-- EXERCISE MATERIALS --
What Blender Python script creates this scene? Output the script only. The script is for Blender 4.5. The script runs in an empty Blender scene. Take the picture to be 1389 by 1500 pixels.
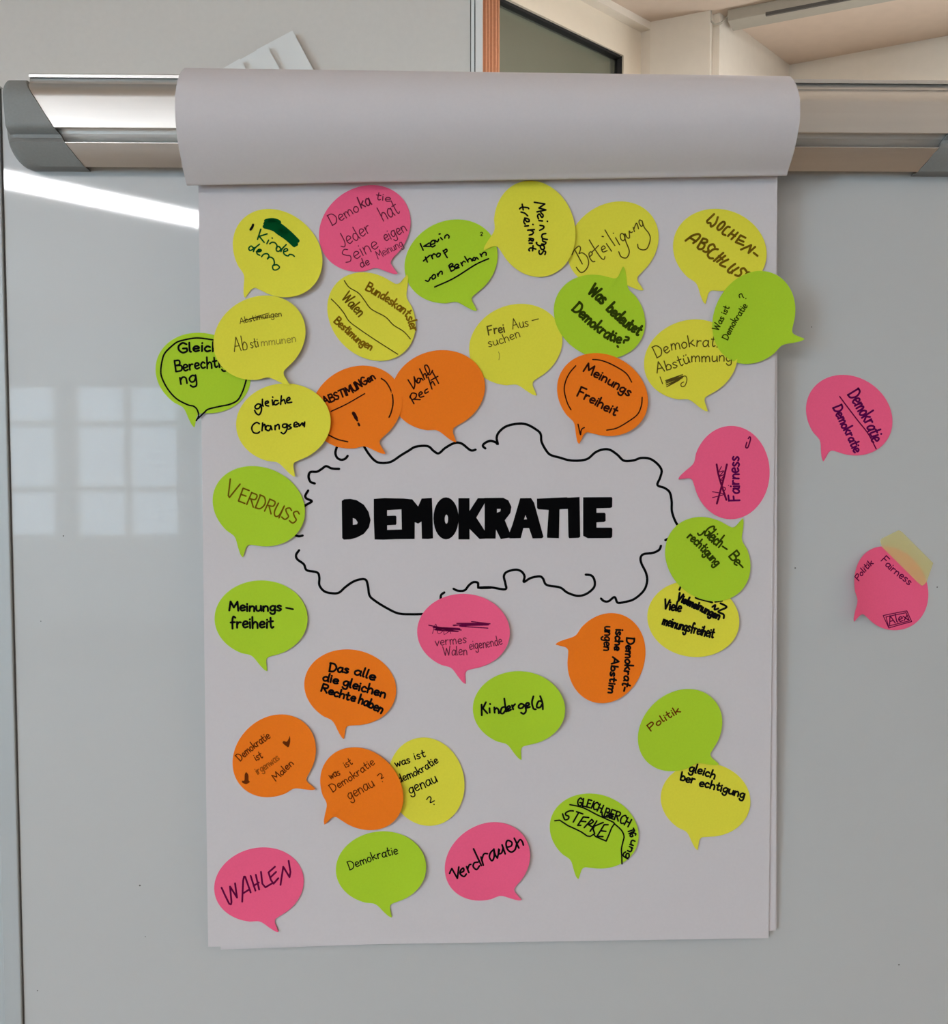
--
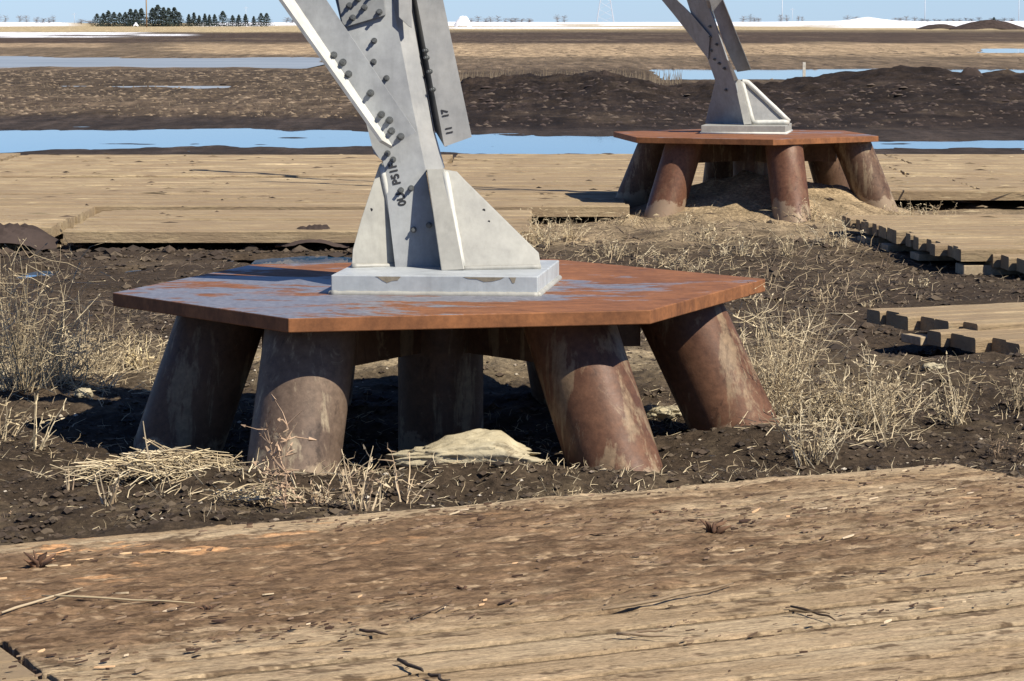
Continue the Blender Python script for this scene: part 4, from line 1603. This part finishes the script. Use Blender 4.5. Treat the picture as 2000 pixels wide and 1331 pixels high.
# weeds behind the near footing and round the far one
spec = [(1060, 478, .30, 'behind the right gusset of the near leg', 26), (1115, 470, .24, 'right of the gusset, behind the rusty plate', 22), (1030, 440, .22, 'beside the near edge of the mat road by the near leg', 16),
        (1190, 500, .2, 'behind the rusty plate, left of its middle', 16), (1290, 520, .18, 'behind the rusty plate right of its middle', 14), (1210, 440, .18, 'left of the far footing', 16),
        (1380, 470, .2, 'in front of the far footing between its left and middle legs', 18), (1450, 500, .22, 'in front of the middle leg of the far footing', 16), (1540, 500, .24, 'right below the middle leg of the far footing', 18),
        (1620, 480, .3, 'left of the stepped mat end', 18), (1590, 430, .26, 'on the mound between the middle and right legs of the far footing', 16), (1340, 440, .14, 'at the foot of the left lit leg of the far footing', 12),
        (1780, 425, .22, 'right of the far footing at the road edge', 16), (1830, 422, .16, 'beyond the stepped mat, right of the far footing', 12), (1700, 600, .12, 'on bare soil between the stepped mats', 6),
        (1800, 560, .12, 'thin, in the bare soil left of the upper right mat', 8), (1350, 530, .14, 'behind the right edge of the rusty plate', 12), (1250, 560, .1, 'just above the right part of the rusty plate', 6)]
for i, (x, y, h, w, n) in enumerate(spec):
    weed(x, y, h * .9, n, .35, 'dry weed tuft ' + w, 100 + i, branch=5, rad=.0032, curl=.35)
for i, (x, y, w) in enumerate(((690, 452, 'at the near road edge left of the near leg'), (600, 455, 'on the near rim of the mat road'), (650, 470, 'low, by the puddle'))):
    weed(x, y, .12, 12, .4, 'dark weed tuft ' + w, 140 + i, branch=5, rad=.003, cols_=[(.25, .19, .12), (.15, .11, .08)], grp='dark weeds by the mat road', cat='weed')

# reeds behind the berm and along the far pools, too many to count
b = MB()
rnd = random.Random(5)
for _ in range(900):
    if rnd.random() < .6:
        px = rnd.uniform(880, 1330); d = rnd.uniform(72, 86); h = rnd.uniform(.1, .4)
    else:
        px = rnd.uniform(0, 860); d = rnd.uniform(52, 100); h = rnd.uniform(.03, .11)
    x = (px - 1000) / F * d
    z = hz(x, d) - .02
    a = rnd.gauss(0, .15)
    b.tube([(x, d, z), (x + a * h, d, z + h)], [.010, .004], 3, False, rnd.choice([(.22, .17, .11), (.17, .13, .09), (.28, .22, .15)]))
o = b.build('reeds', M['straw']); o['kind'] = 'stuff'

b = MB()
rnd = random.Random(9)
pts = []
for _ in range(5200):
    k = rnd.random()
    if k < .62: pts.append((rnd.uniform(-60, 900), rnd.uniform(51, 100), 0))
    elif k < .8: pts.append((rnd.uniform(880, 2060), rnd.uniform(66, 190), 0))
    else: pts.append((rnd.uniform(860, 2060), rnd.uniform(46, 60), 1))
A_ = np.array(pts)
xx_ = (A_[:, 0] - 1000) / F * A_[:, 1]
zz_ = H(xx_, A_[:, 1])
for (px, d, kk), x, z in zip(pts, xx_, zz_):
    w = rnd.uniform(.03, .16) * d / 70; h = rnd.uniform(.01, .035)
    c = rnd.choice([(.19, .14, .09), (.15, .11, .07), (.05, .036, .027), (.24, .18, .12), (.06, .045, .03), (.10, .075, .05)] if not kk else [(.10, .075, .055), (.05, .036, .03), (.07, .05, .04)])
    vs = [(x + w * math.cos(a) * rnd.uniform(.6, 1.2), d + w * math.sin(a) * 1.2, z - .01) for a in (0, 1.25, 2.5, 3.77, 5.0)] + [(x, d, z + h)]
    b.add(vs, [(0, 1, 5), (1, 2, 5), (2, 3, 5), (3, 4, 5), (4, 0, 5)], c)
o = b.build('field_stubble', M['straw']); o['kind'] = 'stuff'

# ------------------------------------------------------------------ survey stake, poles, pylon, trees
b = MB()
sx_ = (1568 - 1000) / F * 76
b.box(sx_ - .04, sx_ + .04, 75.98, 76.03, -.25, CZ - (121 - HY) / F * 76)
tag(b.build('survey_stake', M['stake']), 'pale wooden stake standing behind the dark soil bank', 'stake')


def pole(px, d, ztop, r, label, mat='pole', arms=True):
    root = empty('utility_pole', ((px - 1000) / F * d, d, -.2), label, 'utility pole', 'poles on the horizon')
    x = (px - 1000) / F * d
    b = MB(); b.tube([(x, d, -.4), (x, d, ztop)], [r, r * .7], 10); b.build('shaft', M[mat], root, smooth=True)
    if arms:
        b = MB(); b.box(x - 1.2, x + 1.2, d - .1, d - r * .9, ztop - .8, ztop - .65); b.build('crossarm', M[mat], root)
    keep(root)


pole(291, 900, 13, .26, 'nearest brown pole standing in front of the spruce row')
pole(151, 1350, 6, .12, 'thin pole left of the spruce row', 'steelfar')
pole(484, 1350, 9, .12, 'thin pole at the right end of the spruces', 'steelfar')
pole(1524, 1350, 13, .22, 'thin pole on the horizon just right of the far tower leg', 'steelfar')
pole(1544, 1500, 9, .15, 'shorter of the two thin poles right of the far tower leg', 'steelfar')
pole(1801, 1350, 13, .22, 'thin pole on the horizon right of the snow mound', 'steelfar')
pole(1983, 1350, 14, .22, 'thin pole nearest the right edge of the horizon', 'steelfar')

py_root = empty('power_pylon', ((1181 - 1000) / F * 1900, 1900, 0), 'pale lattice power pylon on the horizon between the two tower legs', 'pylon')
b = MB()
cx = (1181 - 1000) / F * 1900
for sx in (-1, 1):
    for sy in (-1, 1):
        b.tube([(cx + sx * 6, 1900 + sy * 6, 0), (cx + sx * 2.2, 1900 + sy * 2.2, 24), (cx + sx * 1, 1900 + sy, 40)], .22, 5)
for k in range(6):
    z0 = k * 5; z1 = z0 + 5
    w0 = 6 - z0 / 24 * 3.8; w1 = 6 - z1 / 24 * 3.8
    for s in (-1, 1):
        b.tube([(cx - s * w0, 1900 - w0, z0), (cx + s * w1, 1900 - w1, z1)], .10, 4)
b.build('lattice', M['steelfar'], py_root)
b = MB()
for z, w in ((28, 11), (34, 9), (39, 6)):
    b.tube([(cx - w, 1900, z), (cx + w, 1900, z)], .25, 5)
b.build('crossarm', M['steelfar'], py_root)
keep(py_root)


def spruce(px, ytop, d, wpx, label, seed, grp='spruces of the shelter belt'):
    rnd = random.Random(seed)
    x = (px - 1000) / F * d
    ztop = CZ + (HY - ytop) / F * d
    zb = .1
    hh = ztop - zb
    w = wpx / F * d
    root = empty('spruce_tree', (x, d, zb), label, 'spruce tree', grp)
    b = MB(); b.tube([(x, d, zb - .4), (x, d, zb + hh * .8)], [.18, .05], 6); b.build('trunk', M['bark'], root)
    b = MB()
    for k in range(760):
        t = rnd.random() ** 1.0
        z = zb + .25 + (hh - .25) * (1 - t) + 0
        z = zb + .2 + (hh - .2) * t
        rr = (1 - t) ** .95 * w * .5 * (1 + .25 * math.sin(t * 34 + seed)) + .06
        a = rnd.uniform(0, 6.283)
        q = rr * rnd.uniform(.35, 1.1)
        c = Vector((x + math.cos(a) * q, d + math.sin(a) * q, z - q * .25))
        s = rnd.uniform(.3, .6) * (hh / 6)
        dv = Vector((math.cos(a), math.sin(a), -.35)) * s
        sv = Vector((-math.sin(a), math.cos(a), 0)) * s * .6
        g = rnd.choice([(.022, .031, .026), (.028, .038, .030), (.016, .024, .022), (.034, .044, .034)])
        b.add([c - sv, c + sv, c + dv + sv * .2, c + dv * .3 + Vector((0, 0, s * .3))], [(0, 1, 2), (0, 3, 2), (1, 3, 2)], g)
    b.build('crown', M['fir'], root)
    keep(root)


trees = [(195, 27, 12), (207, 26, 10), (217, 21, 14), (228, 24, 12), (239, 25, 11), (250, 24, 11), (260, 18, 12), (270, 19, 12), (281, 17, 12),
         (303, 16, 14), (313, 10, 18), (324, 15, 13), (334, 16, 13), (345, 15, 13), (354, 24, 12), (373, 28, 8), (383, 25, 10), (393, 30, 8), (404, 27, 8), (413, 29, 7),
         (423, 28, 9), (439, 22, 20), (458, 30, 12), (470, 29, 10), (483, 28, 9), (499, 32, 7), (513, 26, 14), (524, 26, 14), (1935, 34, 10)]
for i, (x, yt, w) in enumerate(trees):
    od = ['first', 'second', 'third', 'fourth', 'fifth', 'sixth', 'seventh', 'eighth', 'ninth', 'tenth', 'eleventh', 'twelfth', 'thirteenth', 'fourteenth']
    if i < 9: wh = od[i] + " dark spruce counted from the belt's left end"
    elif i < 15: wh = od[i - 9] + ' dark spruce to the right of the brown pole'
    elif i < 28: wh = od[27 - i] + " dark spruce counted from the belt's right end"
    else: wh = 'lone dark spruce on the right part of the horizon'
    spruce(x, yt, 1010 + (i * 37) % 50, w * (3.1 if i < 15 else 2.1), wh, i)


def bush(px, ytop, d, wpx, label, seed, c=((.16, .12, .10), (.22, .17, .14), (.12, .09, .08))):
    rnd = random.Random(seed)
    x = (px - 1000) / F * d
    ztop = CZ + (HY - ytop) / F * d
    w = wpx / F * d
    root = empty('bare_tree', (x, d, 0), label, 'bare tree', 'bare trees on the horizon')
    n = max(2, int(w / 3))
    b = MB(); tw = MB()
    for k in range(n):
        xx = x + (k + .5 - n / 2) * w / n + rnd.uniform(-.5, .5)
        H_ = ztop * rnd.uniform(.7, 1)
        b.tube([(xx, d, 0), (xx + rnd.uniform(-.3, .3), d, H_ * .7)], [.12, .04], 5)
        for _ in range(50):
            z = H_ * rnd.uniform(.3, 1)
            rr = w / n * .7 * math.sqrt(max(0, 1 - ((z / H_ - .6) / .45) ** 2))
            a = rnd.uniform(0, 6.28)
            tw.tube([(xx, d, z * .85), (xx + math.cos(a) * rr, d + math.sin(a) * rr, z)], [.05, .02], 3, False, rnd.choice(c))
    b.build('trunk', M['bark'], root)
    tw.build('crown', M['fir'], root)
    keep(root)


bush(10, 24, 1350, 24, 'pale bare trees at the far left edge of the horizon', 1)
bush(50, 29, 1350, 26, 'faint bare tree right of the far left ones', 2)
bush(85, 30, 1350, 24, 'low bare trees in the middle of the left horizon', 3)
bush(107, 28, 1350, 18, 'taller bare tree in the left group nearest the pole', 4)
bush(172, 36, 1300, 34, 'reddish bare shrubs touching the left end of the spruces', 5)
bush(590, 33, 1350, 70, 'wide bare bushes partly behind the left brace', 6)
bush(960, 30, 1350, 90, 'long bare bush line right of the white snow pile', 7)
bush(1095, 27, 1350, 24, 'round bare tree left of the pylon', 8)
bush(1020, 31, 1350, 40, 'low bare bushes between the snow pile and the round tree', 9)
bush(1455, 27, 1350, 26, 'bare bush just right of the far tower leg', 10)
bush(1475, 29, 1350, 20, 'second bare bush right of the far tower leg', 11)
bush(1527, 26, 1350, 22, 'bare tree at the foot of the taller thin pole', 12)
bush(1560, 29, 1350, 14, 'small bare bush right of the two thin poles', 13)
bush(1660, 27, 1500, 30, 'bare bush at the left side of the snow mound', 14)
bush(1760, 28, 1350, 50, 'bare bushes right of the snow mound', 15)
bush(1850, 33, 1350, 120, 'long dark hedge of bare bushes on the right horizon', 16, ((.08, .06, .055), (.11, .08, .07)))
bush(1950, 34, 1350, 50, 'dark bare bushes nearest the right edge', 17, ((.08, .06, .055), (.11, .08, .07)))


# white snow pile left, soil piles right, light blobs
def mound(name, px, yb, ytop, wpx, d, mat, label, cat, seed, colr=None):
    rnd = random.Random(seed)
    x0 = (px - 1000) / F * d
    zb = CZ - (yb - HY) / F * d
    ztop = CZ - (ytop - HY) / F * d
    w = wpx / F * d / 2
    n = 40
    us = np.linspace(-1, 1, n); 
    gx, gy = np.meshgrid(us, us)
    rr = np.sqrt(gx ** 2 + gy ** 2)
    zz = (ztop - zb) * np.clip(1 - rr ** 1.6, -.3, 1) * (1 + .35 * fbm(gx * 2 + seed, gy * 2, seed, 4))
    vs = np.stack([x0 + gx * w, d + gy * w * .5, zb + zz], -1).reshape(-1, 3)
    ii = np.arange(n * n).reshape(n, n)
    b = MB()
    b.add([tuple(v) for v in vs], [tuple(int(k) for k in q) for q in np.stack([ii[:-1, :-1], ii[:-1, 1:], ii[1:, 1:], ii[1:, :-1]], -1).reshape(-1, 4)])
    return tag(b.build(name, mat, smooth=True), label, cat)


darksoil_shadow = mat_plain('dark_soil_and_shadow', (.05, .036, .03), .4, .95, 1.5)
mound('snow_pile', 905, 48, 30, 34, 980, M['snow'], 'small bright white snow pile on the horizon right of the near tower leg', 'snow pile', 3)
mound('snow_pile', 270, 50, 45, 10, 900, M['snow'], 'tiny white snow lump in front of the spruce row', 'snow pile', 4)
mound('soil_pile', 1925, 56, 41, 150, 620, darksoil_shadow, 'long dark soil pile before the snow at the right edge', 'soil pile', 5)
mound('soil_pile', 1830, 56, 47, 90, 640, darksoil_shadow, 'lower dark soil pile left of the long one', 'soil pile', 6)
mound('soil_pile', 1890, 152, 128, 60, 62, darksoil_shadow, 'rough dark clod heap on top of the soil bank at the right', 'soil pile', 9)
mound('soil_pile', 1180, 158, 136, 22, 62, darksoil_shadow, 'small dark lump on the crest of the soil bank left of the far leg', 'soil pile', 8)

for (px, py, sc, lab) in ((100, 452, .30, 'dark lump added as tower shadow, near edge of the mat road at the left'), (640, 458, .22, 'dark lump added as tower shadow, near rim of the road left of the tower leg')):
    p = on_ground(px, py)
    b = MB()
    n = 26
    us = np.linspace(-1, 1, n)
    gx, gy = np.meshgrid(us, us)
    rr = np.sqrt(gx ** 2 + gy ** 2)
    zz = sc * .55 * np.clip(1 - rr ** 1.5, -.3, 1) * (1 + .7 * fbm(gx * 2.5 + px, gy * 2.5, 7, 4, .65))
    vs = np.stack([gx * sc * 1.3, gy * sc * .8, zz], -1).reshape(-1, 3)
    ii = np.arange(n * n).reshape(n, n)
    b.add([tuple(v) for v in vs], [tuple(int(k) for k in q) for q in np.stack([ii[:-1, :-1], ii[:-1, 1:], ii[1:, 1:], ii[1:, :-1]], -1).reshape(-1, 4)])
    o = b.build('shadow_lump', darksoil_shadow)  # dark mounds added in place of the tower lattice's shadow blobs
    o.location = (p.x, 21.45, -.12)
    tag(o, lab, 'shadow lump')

-- SHORT EXERCISE --
Return each line among the entries that holds the word "from".

-- TASK RESPONSE --
Continue the Blender Python script for this scene: part 4, from line 1603. This part finishes the script. Use Blender 4.5. Treat the picture as 2000 pixels wide and 1331 pixels high.
    if i < 9: wh = od[i] + " dark spruce counted from the belt's left end"
    elif i < 28: wh = od[27 - i] + " dark spruce counted from the belt's right end"